**Required work**
Nothing outside the range is to be copied. From the entries below, reproduce exactly the lines starting at the one with "Build this scene" and ending at the one with "WARM = (1.0, 0.90, 0.78)", without pictures.

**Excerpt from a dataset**
<<<<

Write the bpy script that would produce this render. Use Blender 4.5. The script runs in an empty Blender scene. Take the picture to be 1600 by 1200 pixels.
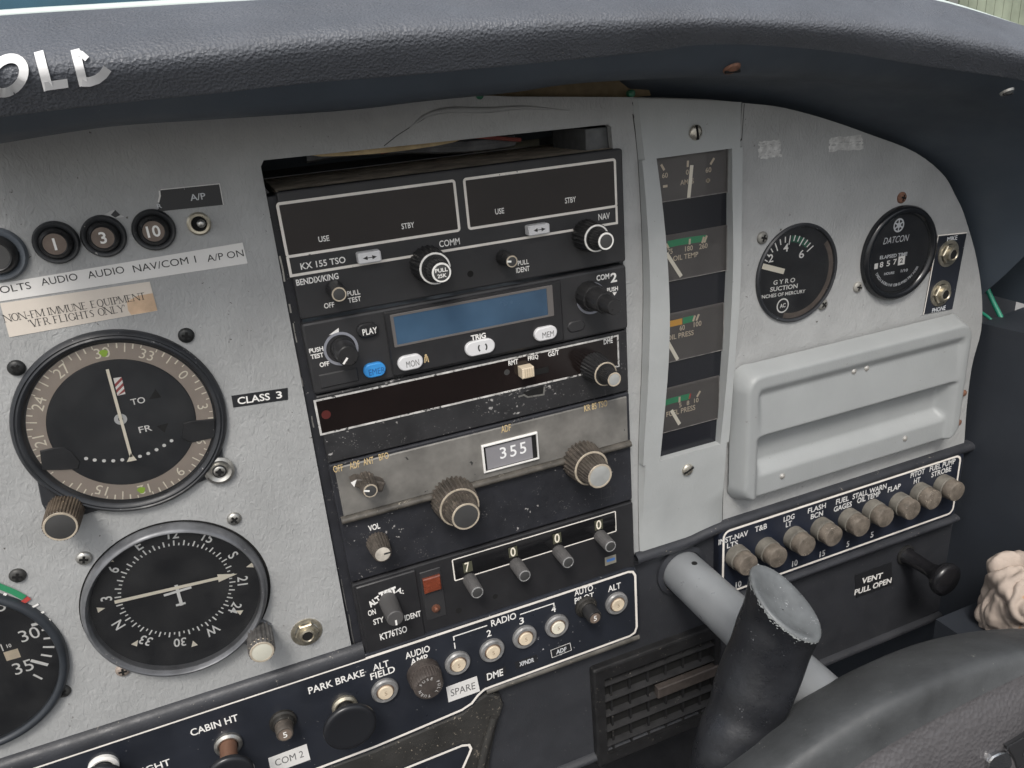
import bpy, math, random
from mathutils import Vector, Matrix
from mathutils.geometry import tessellate_polygon
import numpy as np
random.seed(7)
sc = bpy.context.scene
col = sc.collection
PI = math.pi
# ------------------------------------------------------------------ camera, sky, sun, exposure
F_PX, RV, CAM = 1191.04, (1.90367, -0.4258, 0.17091), (-25.36, -330.98, 37.67)   # mm, panel board is the plane y = 0
def rodrigues(r):
    r = np.array(r); th = np.linalg.norm(r); k = r / th
    K = np.array([[0, -k[2], k[1]], [k[2], 0, -k[0]], [-k[1], k[0], 0]])
    return np.eye(3) + math.sin(th) * K + (1 - math.cos(th)) * K @ K
RC = rodrigues(RV); CC = np.array(CAM)
cd = bpy.data.cameras.new('camera'); cam = bpy.data.objects.new('camera', cd); col.objects.link(cam)
cd.sensor_width = 36; cd.lens = 36 * F_PX / 1600; cd.clip_start = 0.005; cd.clip_end = 2000
m = Matrix.Identity(4)
for i in range(3):
    m[i][0] = RC[0][i]; m[i][1] = -RC[1][i]; m[i][2] = -RC[2][i]; m[i][3] = CC[i] / 1000
cam.matrix_world = m
sc.camera = cam
w = bpy.data.worlds.new('World'); sc.world = w; w.use_nodes = True
nt = w.node_tree; nt.nodes.clear()
sky = nt.nodes.new('ShaderNodeTexSky'); sky.sky_type = 'NISHITA'; sky.sun_disc = False
SUN_EL, SUN_AZ = math.radians(52), math.radians(205)     # azimuth clockwise from +Y: behind and left of the camera
sky.sun_elevation = SUN_EL; sky.sun_rotation = SUN_AZ
sky.air_density = 1.2; sky.dust_density = 4.0; sky.ozone_density = 1.0
hsv = nt.nodes.new('ShaderNodeHueSaturation'); hsv.inputs['Saturation'].default_value = 0.42   # thin overcast
bg = nt.nodes.new('ShaderNodeBackground'); bg.inputs['Strength'].default_value = 0.10
wo = nt.nodes.new('ShaderNodeOutputWorld')
nt.links.new(sky.outputs[0], hsv.inputs['Color']); nt.links.new(hsv.outputs[0], bg.inputs[0]); nt.links.new(bg.outputs[0], wo.inputs[0])
sd = bpy.data.lights.new('sun', 'SUN'); sd.energy = 1.25; sd.angle = math.radians(15); sd.color = (1, .96, .9)
sun = bpy.data.objects.new('sun', sd); col.objects.link(sun)
sv = Vector((math.sin(SUN_AZ) * math.cos(SUN_EL), math.cos(SUN_AZ) * math.cos(SUN_EL), math.sin(SUN_EL)))
sun.rotation_euler = sv.to_track_quat('Z', 'Y').to_euler()
vs = sc.view_settings; vs.view_transform = 'Standard'; vs.look = 'None'; vs.gamma = 1; vs.use_curve_mapping = False
vs.exposure = 0.62

# ------------------------------------------------------------------ helpers: millimetres, (x right, z up, d out of the panel)
def at(px, py, d=0):
    """the point at distance d in front of the panel board that the photograph shows at pixel (px, py)"""
    v = RC.T @ np.array([(px - 800) / F_PX, (py - 600) / F_PX, 1]); t = (-d - CC[1]) / v[1]
    P = CC + t * v
    return (float(P[0]), float(P[2]))
def at3(px, py, d): x, z = at(px, py, d); return (x, z, d)
def pxmm(px, py, n, d=0):   # n pixels of height there, in mm
    return at(px, py - n / 2, d)[1] - at(px, py + n / 2, d)[1]
def pxw(px, py, n, d=0):    # n pixels of width along a row there, in mm
    x, z = at(px, py, d)
    s = 1.0
    a = RC @ (np.array([x, -d, z]) - CC); b = RC @ (np.array([x + s, -d, z]) - CC)
    u = F_PX * (b[0] / b[2] - a[0] / a[2])
    return n / u

_txt = {}
def text_mesh(s, bold=0.0, shear=0.0):
    k = (s, bold, shear)
    if k in _txt: return _txt[k]
    cu = bpy.data.curves.new('t', 'FONT'); cu.body = s; cu.size = 1; cu.resolution_u = 3; cu.offset = bold; cu.shear = shear
    o = bpy.data.objects.new('t', cu); col.objects.link(o)
    dg = bpy.context.evaluated_depsgraph_get()
    me = bpy.data.meshes.new_from_object(o.evaluated_get(dg))
    V = [(v.co.x, v.co.y) for v in me.vertices]; Fc = [tuple(p.vertices) for p in me.polygons]
    Fc = [f if sum(V[f[i]][0] * V[f[(i + 1) % len(f)]][1] - V[f[(i + 1) % len(f)]][0] * V[f[i]][1] for i in range(len(f))) > 0 else f[::-1] for f in Fc]
    bpy.data.objects.remove(o); bpy.data.curves.remove(cu); bpy.data.meshes.remove(me)
    xs = [v[0] for v in V]; ys = [v[1] for v in V]
    x0, x1, y0, y1 = min(xs), max(xs), min(ys), max(ys)
    _txt[k] = ([((x - x0) / (x1 - x0) - .5, (y - y0) / (y1 - y0) - .5) for x, y in V], Fc, (x1 - x0) / (y1 - y0))
    return _txt[k]

def rrect(x0, z0, x1, z1, r=0, n=5):
    if r <= 0: return [(x0, z0), (x1, z0), (x1, z1), (x0, z1)]
    P = []
    for cx, cz, a in ((x1 - r, z0 + r, -PI / 2), (x1 - r, z1 - r, 0), (x0 + r, z1 - r, PI / 2), (x0 + r, z0 + r, PI)):
        for i in range(n + 1):
            t = a + PI / 2 * i / n; P.append((cx + r * math.cos(t), cz + r * math.sin(t)))
    return P
def circle(cx, cz, r, n=48, a0=0, a1=2 * PI):
    full = abs(a1 - a0 - 2 * PI) < 1e-6
    return [(cx + r * math.cos(a0 + (a1 - a0) * i / (n if full else n - 1)), cz + r * math.sin(a0 + (a1 - a0) * i / (n if full else n - 1))) for i in range(n)]
def area(P): return sum(P[i][0] * P[(i + 1) % len(P)][1] - P[(i + 1) % len(P)][0] * P[i][1] for i in range(len(P))) / 2
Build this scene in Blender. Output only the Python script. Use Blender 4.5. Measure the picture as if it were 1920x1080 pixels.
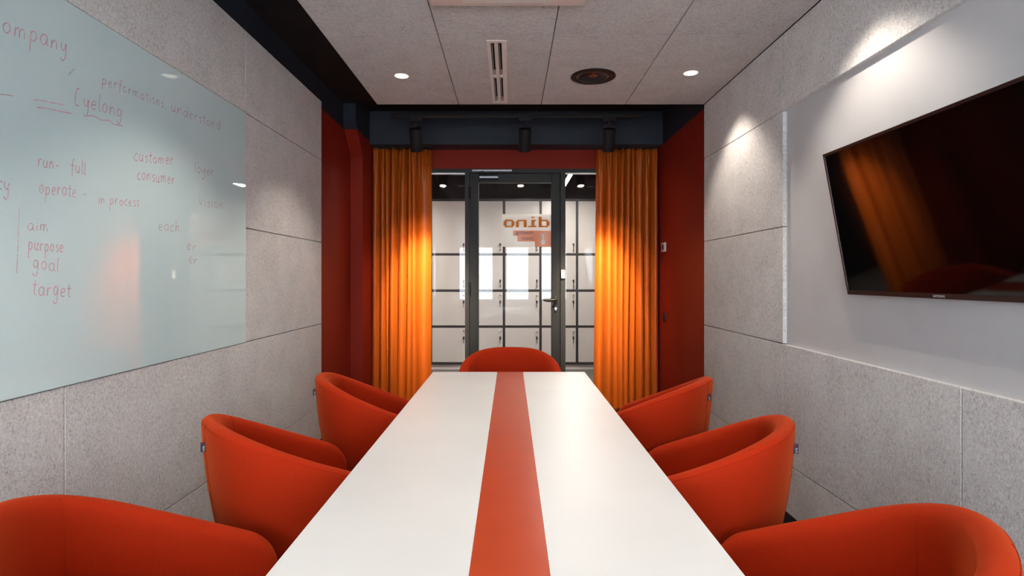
import bpy, bmesh, math, random
from mathutils import Vector, Matrix
for o in list(bpy.data.objects): bpy.data.objects.remove(o)
S = bpy.context.scene
C = S.collection
PI = math.pi
random.seed(4)

# ------------------------------------------------------------------ camera, world, exposure
CAMZ = 1.3
cd = bpy.data.cameras.new('camera'); cam = bpy.data.objects.new('camera', cd); C.objects.link(cam)
cam.location = (0, 0, CAMZ); cam.rotation_euler = (PI/2, 0, 0)
cd.sensor_width = 36; cd.lens = 1070/1920*36; cd.shift_x = 3/1920; cd.shift_y = -19/1920
cd.clip_start = 0.02
S.camera = cam
w = bpy.data.worlds.new('world'); S.world = w; w.use_nodes = True
bg = w.node_tree.nodes['Background']
bg.inputs[0].default_value = (0.80, 0.91, 1.0, 1); bg.inputs[1].default_value = 13.5
S.view_settings.view_transform = 'Standard'; S.view_settings.look = 'None'
S.view_settings.gamma = 1; S.view_settings.use_curve_mapping = False
S.view_settings.exposure = 0.62

def light(name, kind, loc, energy, color=(1,1,1), rot=(0,0,0), **kw):
    l = bpy.data.lights.new(name, kind); l.energy = energy; l.color = color
    for k, v in kw.items(): setattr(l, k, v)
    o = bpy.data.objects.new(name, l); C.objects.link(o); o.location = loc; o.rotation_euler = rot
    return o
# daylight portal in the window behind the camera
pt = light('window_portal', 'AREA', (0.055, -1.42, 1.64), 1, rot=(-PI/2, 0, 0), shape='RECTANGLE', size=2.5, size_y=1.7)
pt.data.cycles.is_portal = True
WARM = (1.0, 0.90, 0.78)

# ------------------------------------------------------------------ materials
def mat(name, col=(.5,.5,.5), rough=.5, metal=0, spec=.5, coat=0, emit=None, estr=0, sheen=0):
    m = bpy.data.materials.new(name); m.use_nodes = True
    b = m.node_tree.nodes['Principled BSDF']
    b.inputs['Base Color'].default_value = (*col, 1); b.inputs['Roughness'].default_value = rough
    b.inputs['Metallic'].default_value = metal; b.inputs['Specular IOR Level'].default_value = spec
    b.inputs['Coat Weight'].default_value = coat; b.inputs['Coat Roughness'].default_value = .03
    b.inputs['Sheen Weight'].default_value = sheen
    if emit: b.inputs['Emission Color'].default_value = (*emit, 1); b.inputs['Emission Strength'].default_value = estr
    return m
def N(m, t, **kw):
    n = m.node_tree.nodes.new(t)
    for k, v in kw.items():
        if hasattr(n, k) and k not in ('Scale',): setattr(n, k, v)
    return n
def L(m, a, b): m.node_tree.links.new(a, b)
def noisy(m, c1, c2, scale=40, detail=4, stretch=(1,1,1), lo=.35, hi=.65, bump=0, bscale=None, dist=.002, rough=None):
    """base colour varied between two colours by noise, plus bump"""
    b = m.node_tree.nodes['Principled BSDF']
    tc = N(m, 'ShaderNodeTexCoord'); mp = N(m, 'ShaderNodeMapping'); mp.inputs['Scale'].default_value = stretch
    L(m, tc.outputs['Object'], mp.inputs[0])
    nz = N(m, 'ShaderNodeTexNoise'); nz.inputs['Scale'].default_value = scale; nz.inputs['Detail'].default_value = detail
    L(m, mp.outputs[0], nz.inputs['Vector'])
    cr = N(m, 'ShaderNodeValToRGB'); cr.color_ramp.elements[0].position = lo; cr.color_ramp.elements[1].position = hi
    cr.color_ramp.elements[0].color = (*c1, 1); cr.color_ramp.elements[1].color = (*c2, 1)
    L(m, nz.outputs['Fac'], cr.inputs[0]); L(m, cr.outputs[0], b.inputs['Base Color'])
    if bump:
        n2 = N(m, 'ShaderNodeTexNoise'); n2.inputs['Scale'].default_value = bscale or scale; n2.inputs['Detail'].default_value = 3
        L(m, mp.outputs[0], n2.inputs['Vector'])
        bp = N(m, 'ShaderNodeBump'); bp.inputs['Strength'].default_value = bump; bp.inputs['Distance'].default_value = dist
        L(m, n2.outputs['Fac'], bp.inputs['Height']); L(m, bp.outputs[0], b.inputs['Normal'])
    return m

def felt(name, c1, c2, st):
    m = mat(name, c1, .95, spec=.15)
    b = m.node_tree.nodes['Principled BSDF']
    tc = N(m, 'ShaderNodeTexCoord'); mp = N(m, 'ShaderNodeMapping'); mp.inputs['Scale'].default_value = st
    L(m, tc.outputs['Object'], mp.inputs[0])
    a = N(m, 'ShaderNodeTexNoise'); a.inputs['Scale'].default_value = 130; a.inputs['Detail'].default_value = 5; a.inputs['Roughness'].default_value = .7; a.inputs['Distortion'].default_value = 1.2
    c = N(m, 'ShaderNodeTexNoise'); c.inputs['Scale'].default_value = 7; c.inputs['Detail'].default_value = 3
    L(m, mp.outputs[0], a.inputs['Vector']); L(m, tc.outputs['Object'], c.inputs['Vector'])
    cr = N(m, 'ShaderNodeValToRGB'); e = cr.color_ramp.elements
    e[0].position = .30; e[0].color = (*[x*.56 for x in c1], 1); e[1].position = .66; e[1].color = (*c2, 1)
    k = e.new(.45); k.color = (*c1, 1)
    mx = N(m, 'ShaderNodeMath', operation='MULTIPLY_ADD'); mx.inputs[1].default_value = .16
    sb = N(m, 'ShaderNodeMath', operation='SUBTRACT'); sb.inputs[1].default_value = .08
    L(m, a.outputs['Fac'], sb.inputs[0]); L(m, c.outputs['Fac'], mx.inputs[0]); L(m, sb.outputs[0], mx.inputs[2])
    L(m, mx.outputs[0], cr.inputs[0]); L(m, cr.outputs[0], b.inputs['Base Color'])
    v = N(m, 'ShaderNodeTexNoise'); v.inputs['Scale'].default_value = 190; v.inputs['Detail'].default_value = 3; v.inputs['Distortion'].default_value = 2.5
    L(m, mp.outputs[0], v.inputs['Vector'])
    bp = N(m, 'ShaderNodeBump'); bp.inputs['Strength'].default_value = .7; bp.inputs['Distance'].default_value = .003
    L(m, v.outputs['Fac'], bp.inputs['Height']); L(m, bp.outputs[0], b.inputs['Normal'])
    return m

def glass(name, tint=(1,1,1), ior=1.32, rough=0.0):
    m = bpy.data.materials.new(name); m.use_nodes = True; nt = m.node_tree; nt.nodes.clear()
    out = N(m, 'ShaderNodeOutputMaterial'); mix = N(m, 'ShaderNodeMixShader'); tr = N(m, 'ShaderNodeBsdfTransparent'); gl = N(m, 'ShaderNodeBsdfGlossy')
    fr = N(m, 'ShaderNodeFresnel'); fr.inputs[0].default_value = ior; gl.inputs['Roughness'].default_value = rough; tr.inputs[0].default_value = (*tint, 1)
    L(m, fr.outputs[0], mix.inputs[0]); L(m, tr.outputs[0], mix.inputs[1]); L(m, gl.outputs[0], mix.inputs[2]); L(m, mix.outputs[0], out.inputs[0])
    return m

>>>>

**Response to the exercise**
Build this scene in Blender. Output only the Python script. Use Blender 4.5. Measure the picture as if it were 1920x1080 pixels.
import bpy, bmesh, math, random
from mathutils import Vector, Matrix
for o in list(bpy.data.objects): bpy.data.objects.remove(o)
S = bpy.context.scene
C = S.collection
PI = math.pi
random.seed(4)

# ------------------------------------------------------------------ camera, world, exposure
CAMZ = 1.3
cd = bpy.data.cameras.new('camera'); cam = bpy.data.objects.new('camera', cd); C.objects.link(cam)
cam.location = (0, 0, CAMZ); cam.rotation_euler = (PI/2, 0, 0)
cd.sensor_width = 36; cd.lens = 1070/1920*36; cd.shift_x = 3/1920; cd.shift_y = -19/1920
cd.clip_start = 0.02
S.camera = cam
w = bpy.data.worlds.new('world'); S.world = w; w.use_nodes = True
bg = w.node_tree.nodes['Background']
bg.inputs[0].default_value = (0.80, 0.91, 1.0, 1); bg.inputs[1].default_value = 13.5
S.view_settings.view_transform = 'Standard'; S.view_settings.look = 'None'
S.view_settings.gamma = 1; S.view_settings.use_curve_mapping = False
S.view_settings.exposure = 0.62

def light(name, kind, loc, energy, color=(1,1,1), rot=(0,0,0), **kw):
    l = bpy.data.lights.new(name, kind); l.energy = energy; l.color = color
    for k, v in kw.items(): setattr(l, k, v)
    o = bpy.data.objects.new(name, l); C.objects.link(o); o.location = loc; o.rotation_euler = rot
    return o
# daylight portal in the window behind the camera
pt = light('window_portal', 'AREA', (0.055, -1.42, 1.64), 1, rot=(-PI/2, 0, 0), shape='RECTANGLE', size=2.5, size_y=1.7)
pt.data.cycles.is_portal = True
WARM = (1.0, 0.90, 0.78)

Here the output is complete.